Sales from continuing operations for the six-month period ended January 31, 2014 were up 9.9 percent to $598.7 million compared to $544.7 million in the same period in fiscal 2013. Organic sales were down 1.6 percent, the acquisition of Precision Dynamics Corporation (“PDC”) added 12.0 percent to sales, and the impact of foreign currency translation decreased sales by 0.5 percent. By segment, organic sales were up 2.9 percent in Identification Solutions and down 8.4 percent in Workplace Safety.

Net earnings for the six-month period ended January 31, 2014 were $40.4 million compared to $18.5 million in the same six-month period last year. Net earnings from continuing operations for the six-month period ended January 31, 2014, were $28.7 million compared to $15.6 million in the same six-month period last year. Non-GAAP net earnings from continuing operations* for the six-month period ended January 31, 2014, were $36.2 million compared to $45.8 million in the same six-month period last year.

Net earnings per Class A Nonvoting Common Share were $0.77 for the six-month period ended January 31, 2014 compared to $0.36 in the same six-month period last year. Earnings from continuing operations per diluted Class A Nonvoting Common Share were $0.55 for the six-month period ended January 31, 2014 compared to $0.30 in the same six-month period last year. Non-GAAP earnings from continuing operations per diluted Class A Nonvoting Common Share* were $0.69 in the six-month period ended January 31, 2014 and $0.89 per share in the six-month period ended January 31, 2013.

Commentary and Guidance:

“Our Identification Solutions business continued its steady revenue performance in the second quarter with 2.5 percent organic sales growth and 15.8 percent growth including sales from the PDC acquisition. During the quarter, sales in our Workplace Safety platform were down 7.7 percent which was below our expectations. We have been accelerating investments in our Workplace Safety business to drive organic sales growth. These investments are aimed at improving our e-commerce capabilities, expanding our product offerings and enhancing our overall value proposition which has resulted in an increase in new customers for the group. While we are investing to increase our competitiveness, we are balancing our investments to ensure more profitable growth over the long term,” said Brady’s Chief Financial Officer and Interim President and Chief Executive Officer, Thomas J. Felmer. “We have seen improvements in our Asian and European Identification Solutions’ results and continue to see growth opportunities driven by our new product pipeline and increased focus on industries such as healthcare; food and beverage; chemical, oil and gas; and aerospace and mass transit.”
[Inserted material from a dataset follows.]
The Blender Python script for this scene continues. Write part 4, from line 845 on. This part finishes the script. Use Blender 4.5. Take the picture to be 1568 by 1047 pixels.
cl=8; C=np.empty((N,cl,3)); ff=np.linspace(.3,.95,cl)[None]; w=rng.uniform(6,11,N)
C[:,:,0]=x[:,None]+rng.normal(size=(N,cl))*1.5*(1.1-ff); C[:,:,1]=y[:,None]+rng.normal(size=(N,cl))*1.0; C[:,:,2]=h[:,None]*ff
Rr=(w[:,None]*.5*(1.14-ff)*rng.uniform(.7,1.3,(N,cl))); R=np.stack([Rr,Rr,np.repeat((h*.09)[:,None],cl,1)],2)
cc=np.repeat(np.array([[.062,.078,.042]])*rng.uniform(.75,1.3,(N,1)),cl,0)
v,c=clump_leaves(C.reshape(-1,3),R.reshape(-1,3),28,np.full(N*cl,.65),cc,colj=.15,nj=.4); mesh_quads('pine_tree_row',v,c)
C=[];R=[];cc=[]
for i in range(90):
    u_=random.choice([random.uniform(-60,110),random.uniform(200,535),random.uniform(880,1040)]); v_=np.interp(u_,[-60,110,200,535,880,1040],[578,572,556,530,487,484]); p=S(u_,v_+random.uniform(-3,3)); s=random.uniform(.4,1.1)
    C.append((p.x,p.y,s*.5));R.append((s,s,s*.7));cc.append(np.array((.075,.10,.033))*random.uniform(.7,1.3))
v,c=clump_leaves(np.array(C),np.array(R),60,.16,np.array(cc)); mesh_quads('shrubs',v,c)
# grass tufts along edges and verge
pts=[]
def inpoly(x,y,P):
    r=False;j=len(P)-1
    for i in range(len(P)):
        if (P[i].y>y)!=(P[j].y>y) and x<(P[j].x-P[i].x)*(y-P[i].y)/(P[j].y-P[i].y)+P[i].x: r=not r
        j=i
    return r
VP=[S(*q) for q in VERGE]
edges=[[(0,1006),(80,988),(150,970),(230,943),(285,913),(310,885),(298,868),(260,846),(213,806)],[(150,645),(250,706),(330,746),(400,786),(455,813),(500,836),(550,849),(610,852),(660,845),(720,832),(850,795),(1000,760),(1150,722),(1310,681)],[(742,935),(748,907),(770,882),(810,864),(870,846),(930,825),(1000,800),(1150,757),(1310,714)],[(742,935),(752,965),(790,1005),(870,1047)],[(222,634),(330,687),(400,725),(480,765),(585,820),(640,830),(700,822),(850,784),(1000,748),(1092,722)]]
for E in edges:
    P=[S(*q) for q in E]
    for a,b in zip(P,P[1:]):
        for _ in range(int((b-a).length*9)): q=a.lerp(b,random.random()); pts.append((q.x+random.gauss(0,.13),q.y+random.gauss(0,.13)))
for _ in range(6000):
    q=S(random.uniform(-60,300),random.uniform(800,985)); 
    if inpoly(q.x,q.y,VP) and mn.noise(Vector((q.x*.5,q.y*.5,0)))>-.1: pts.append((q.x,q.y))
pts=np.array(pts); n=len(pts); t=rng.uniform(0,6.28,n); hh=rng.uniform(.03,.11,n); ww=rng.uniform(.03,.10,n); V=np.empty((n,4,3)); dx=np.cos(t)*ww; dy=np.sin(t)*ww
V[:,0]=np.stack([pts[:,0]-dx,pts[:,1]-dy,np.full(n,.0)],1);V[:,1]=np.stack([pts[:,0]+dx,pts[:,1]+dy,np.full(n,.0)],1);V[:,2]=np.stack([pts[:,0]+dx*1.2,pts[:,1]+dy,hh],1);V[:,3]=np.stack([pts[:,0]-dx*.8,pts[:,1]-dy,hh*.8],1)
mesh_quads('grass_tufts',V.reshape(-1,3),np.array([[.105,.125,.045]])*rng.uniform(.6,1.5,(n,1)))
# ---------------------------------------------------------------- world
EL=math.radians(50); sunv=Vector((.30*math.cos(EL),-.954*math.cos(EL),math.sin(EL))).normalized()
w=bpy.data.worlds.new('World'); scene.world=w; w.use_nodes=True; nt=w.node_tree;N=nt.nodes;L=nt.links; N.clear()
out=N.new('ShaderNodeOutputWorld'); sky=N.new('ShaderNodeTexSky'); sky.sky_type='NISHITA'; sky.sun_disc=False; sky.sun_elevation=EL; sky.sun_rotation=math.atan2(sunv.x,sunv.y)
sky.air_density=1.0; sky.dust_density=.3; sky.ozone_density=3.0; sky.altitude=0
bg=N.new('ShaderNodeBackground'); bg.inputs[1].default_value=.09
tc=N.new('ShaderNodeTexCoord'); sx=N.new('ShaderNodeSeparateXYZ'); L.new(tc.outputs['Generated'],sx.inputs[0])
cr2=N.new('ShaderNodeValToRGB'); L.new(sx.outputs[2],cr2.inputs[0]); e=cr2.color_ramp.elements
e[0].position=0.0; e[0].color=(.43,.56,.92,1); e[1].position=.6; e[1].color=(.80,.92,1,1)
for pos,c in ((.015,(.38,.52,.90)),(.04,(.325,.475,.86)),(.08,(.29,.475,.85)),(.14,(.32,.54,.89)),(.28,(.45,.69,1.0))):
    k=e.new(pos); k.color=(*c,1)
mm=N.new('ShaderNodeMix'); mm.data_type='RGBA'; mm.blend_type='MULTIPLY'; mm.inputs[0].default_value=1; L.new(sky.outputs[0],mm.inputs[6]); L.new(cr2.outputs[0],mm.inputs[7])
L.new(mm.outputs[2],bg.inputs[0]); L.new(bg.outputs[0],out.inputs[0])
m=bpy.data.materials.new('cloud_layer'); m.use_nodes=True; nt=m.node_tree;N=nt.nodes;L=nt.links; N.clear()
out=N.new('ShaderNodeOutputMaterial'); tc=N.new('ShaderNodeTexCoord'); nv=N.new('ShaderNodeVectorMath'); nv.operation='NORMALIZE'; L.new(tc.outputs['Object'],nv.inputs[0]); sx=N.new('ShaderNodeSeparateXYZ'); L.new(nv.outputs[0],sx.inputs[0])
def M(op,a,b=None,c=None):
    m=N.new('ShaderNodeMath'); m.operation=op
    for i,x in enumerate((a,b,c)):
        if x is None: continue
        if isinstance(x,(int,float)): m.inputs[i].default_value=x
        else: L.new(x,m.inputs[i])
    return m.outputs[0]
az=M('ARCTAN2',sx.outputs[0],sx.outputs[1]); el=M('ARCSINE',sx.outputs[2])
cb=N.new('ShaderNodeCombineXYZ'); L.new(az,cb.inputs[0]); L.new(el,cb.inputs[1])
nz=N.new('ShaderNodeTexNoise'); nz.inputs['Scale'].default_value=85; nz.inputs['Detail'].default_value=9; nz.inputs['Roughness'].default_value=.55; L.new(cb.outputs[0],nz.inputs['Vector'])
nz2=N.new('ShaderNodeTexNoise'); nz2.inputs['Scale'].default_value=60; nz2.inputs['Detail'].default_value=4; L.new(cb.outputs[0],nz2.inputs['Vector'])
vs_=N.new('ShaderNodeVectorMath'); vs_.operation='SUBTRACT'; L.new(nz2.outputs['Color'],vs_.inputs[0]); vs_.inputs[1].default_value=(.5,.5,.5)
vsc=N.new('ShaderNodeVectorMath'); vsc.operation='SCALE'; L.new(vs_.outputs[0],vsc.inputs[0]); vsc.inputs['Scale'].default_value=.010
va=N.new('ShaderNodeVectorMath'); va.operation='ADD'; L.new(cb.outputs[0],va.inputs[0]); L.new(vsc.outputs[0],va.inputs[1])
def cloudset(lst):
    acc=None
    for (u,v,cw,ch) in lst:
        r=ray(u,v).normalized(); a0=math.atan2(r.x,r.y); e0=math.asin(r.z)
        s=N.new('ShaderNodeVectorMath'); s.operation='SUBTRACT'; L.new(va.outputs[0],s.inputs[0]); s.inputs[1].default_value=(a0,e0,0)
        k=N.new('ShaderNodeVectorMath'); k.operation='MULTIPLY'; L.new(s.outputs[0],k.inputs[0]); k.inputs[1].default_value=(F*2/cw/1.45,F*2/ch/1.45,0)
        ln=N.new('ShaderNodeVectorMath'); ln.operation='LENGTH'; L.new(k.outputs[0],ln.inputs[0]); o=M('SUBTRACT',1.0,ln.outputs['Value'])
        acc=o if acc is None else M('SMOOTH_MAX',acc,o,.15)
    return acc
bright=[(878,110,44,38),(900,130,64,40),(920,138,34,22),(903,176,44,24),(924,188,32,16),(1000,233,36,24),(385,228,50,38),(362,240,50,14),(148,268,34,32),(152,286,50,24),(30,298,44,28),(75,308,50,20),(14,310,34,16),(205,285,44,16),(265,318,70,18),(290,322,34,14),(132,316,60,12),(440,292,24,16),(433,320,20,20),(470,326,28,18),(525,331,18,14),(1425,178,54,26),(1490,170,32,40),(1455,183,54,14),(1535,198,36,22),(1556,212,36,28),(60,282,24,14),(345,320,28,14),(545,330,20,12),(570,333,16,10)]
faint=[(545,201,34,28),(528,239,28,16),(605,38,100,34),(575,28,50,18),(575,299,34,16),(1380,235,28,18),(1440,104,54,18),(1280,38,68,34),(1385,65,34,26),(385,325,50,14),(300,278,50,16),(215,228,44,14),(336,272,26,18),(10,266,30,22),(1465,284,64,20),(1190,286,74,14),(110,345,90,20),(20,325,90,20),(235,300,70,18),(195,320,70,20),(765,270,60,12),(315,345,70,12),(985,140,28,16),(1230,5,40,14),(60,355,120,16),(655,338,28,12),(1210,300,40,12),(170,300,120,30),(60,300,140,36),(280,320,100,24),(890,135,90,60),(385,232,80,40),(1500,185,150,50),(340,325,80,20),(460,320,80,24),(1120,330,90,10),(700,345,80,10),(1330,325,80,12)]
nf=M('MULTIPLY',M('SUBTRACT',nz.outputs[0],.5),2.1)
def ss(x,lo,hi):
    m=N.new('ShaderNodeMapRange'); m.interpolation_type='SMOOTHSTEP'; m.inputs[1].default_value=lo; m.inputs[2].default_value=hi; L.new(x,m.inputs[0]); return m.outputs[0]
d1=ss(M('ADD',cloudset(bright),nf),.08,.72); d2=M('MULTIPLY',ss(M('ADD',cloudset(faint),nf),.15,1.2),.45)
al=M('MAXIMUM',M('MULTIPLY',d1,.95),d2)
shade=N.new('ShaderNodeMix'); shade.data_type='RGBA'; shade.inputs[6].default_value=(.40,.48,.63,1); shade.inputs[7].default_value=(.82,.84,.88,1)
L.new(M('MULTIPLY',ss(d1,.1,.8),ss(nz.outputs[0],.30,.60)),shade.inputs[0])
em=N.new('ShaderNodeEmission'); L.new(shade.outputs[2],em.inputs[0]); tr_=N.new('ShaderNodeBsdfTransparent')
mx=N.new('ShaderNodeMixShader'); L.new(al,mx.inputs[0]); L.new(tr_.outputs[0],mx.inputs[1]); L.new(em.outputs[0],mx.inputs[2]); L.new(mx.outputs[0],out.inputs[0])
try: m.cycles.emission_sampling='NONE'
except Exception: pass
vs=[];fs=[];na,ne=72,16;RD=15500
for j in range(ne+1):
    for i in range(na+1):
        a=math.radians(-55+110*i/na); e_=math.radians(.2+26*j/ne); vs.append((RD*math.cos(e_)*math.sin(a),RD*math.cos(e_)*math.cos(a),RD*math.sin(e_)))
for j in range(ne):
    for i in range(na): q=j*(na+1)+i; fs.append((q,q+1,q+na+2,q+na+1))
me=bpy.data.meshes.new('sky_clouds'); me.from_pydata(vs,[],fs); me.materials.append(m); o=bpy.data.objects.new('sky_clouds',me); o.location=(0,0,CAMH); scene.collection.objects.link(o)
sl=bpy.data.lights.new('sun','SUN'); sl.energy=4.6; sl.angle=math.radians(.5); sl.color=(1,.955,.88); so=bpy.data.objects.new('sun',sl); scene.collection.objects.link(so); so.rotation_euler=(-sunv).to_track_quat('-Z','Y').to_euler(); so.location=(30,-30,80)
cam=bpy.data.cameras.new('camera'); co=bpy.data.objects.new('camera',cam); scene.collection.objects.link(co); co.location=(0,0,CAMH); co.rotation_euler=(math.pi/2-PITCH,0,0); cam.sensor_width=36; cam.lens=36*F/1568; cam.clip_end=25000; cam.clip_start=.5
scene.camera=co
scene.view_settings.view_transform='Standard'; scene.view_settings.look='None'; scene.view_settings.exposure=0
The Company anticipates organic sales from continuing operations to range from a slight contraction to low single-digit growth for the full year ending July 31, 2014. The Company anticipates its earnings from continuing operations per diluted Class A Nonvoting Common Share to range from $1.55 to $1.75, exclusive of restructuring charges. This guidance is based on current exchange rates, a full-year income tax rate in the mid-to-upper 20 percent range, depreciation and amortization of approximately $45 to $50 million, and approximately $22 million of restructuring charges in fiscal 2014. Our guidance also includes capital expenditures of approximately $40 million in fiscal 2014.